Terminons par un regret qui peut se faire conseil.

 

Continuer dans le discontinu et sans ligne ?

Fin 2021 déjà, le Conseil d’analyse économique (CAE) avait invité, entre autres mesures, à procéder à l’« intégration de l’assurance-vie au barème général des DMTG » et à « taxer la réunion de l’usufruit et de la nue-propriété au décès du donateur » . Peut-être avons-nous affaire aux prémices de la réalisation d’un programme susurré par l’administration à ceux qui conseillent ou décident.

Il ne faut pas que nous restions sourds aux chuchotements qui annoncent les mauvaises nouvelles. Les choix du législateur mériteraient, à mon sens, d’être intégrés dans une stratégie d’ensemble, plutôt que de relever de multiples coups de main, lesquels brillent souvent plus par leur audace juridique malvenue que par leur pertinence économique.

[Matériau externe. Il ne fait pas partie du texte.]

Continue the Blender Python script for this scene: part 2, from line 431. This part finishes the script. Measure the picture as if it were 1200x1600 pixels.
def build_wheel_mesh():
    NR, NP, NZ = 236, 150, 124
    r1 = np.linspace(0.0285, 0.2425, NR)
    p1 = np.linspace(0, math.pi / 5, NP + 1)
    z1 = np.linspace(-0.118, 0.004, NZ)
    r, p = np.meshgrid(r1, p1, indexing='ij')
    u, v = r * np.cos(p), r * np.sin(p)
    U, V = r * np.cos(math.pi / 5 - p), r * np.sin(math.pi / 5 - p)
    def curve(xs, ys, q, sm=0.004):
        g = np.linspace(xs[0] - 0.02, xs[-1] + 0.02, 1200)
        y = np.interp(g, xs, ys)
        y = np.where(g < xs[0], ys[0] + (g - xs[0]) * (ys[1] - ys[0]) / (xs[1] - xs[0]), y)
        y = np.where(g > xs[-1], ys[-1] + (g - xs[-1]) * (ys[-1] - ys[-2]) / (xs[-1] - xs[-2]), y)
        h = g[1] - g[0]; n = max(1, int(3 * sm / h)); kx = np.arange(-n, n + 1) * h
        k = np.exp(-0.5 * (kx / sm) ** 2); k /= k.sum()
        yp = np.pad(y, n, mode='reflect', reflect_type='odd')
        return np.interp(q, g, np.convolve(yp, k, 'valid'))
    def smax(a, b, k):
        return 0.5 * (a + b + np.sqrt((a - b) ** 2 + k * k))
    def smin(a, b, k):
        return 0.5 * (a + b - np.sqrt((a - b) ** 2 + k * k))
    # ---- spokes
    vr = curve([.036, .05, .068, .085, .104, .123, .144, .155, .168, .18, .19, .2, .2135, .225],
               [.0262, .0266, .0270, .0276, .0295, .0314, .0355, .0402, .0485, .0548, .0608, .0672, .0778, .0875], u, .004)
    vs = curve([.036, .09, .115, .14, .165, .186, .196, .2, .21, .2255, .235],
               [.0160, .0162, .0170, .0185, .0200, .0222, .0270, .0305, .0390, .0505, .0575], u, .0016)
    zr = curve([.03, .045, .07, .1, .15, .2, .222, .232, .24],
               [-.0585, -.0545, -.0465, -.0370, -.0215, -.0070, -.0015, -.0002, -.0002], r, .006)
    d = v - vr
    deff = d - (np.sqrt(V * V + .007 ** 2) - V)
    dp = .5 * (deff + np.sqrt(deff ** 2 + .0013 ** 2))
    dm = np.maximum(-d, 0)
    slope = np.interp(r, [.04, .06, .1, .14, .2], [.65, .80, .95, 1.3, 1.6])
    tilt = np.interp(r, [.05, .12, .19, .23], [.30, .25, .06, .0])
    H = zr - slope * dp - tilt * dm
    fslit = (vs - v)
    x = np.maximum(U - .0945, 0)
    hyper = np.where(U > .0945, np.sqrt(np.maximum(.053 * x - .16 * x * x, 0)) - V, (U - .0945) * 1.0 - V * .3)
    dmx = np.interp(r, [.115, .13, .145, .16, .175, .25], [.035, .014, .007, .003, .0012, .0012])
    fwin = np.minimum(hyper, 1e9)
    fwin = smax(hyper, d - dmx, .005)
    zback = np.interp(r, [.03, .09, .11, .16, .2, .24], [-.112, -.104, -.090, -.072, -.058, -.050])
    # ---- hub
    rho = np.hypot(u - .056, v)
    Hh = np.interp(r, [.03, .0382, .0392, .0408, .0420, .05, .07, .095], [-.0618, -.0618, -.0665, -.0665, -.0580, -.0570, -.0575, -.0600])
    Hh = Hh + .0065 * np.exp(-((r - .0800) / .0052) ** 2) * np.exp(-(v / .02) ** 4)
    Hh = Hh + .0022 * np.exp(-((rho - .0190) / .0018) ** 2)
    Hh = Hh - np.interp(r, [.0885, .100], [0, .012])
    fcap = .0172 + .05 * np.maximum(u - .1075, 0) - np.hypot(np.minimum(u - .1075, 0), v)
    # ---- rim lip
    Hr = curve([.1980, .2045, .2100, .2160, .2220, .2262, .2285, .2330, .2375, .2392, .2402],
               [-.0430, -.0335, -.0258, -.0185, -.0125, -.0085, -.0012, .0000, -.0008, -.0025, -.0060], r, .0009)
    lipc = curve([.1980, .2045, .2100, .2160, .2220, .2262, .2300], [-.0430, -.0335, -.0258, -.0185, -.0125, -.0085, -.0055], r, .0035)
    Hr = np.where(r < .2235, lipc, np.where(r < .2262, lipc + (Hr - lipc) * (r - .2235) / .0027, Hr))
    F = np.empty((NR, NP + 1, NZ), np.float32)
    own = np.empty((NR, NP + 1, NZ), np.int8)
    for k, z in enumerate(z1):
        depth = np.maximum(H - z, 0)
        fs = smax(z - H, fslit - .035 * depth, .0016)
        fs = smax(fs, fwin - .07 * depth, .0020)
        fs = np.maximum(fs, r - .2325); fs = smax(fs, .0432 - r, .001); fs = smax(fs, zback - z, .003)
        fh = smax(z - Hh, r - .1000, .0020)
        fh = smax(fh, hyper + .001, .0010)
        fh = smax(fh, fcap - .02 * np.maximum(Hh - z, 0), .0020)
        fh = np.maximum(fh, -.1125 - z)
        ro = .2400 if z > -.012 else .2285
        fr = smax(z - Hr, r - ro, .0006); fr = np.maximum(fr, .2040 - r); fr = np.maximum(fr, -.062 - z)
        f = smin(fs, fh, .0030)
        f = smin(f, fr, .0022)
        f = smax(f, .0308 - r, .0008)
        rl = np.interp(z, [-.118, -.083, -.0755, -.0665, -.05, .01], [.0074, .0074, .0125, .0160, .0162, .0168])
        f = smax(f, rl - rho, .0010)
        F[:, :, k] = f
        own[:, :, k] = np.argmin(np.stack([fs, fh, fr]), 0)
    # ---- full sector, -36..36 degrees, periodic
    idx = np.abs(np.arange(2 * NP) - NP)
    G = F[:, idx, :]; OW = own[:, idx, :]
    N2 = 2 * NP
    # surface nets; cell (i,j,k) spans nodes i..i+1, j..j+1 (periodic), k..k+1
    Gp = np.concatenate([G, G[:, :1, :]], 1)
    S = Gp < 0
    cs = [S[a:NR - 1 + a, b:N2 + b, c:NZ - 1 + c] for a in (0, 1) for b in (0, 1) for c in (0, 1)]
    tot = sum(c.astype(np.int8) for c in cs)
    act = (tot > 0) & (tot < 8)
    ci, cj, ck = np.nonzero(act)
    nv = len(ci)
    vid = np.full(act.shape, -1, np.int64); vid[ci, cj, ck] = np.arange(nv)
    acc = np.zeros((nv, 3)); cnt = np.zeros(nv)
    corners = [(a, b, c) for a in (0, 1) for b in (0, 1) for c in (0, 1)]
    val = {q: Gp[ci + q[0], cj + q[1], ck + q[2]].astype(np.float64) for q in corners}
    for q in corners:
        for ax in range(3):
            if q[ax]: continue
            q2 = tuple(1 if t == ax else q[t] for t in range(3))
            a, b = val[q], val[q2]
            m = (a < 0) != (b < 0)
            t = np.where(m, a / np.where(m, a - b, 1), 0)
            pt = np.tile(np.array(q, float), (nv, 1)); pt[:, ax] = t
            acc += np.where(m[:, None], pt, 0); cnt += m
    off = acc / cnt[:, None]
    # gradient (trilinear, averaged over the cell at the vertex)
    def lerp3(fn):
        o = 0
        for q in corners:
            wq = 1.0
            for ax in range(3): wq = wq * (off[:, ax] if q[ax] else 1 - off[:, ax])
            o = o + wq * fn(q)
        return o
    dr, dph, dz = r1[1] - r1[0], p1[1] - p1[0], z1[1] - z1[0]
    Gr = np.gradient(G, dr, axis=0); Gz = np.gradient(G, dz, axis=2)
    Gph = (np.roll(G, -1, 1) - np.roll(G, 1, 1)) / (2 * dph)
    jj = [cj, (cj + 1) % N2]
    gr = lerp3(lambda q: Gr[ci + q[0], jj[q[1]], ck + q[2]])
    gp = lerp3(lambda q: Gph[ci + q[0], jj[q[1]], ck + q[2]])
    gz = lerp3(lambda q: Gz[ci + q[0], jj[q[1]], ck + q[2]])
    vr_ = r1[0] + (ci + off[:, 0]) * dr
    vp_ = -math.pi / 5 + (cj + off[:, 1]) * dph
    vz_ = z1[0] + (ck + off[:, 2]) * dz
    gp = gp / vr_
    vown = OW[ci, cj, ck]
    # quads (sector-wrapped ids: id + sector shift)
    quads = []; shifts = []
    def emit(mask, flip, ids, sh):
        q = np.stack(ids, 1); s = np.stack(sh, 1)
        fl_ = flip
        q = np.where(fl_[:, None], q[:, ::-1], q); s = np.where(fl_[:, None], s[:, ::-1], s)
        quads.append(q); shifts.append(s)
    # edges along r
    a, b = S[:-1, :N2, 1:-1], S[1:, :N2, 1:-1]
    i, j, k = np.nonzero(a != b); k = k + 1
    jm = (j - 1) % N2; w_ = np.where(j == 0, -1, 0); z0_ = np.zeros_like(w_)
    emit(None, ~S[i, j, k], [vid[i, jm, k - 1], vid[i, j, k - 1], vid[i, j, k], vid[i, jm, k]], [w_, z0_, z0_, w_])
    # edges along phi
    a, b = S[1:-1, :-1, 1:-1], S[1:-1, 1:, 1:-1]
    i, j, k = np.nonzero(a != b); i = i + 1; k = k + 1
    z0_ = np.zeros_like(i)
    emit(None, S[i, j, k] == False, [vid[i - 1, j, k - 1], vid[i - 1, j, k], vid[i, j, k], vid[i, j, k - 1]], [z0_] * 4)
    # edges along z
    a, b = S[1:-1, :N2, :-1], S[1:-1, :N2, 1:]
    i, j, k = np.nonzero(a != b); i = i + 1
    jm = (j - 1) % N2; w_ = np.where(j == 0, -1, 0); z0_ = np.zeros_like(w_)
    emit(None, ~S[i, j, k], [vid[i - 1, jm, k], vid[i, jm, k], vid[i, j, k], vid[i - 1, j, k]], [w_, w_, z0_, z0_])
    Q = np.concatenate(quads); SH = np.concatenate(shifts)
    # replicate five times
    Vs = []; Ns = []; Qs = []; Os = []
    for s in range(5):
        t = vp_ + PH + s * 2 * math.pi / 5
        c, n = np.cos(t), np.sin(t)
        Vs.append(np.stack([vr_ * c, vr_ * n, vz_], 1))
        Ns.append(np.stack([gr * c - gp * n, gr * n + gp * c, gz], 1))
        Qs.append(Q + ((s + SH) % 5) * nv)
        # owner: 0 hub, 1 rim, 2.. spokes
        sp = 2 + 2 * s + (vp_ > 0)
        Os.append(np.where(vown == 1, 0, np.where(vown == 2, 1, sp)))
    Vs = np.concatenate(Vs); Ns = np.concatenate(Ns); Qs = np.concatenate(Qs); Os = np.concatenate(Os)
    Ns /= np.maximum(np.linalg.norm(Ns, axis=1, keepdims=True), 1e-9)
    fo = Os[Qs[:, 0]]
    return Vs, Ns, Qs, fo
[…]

Taper à droite à gauche en tordant frénétiquement le droit sans autre idée que de punir de présumés coupables ne mène à rien de bon. Manque une véritable vision. De la cohérence naîtrait davantage d’efficacité, avec probablement l’acceptation plus grande liée qu’entraîne souvent la compréhension des buts. Et nous, et nous ? Eh bien, comme toujours, nous nous adapterons…

1. De réunion, il n’y a point ; c’est d’une extinction dont il s’agit, l’absence de mutation justifiant l’absence de taxation.

2. Elles sont déductibles si elles ont été « consenties par un acte authentique ou un acte sous seing privé ayant acquis date certaine avant l’ouverture de la succession autrement que par le décès d’une des parties contractantes » (BOI-ENR-DMTG-10-40-20-20, n° 80).

3. Quasi-usufruit et assurance-vie : la possibilité du tout gratuit : article paru sur af2p.fr, le 2 janvier 2023.

4. Repenser l’héritage, Les notes du conseil d’analyse économique, n° 69, décembre 2021.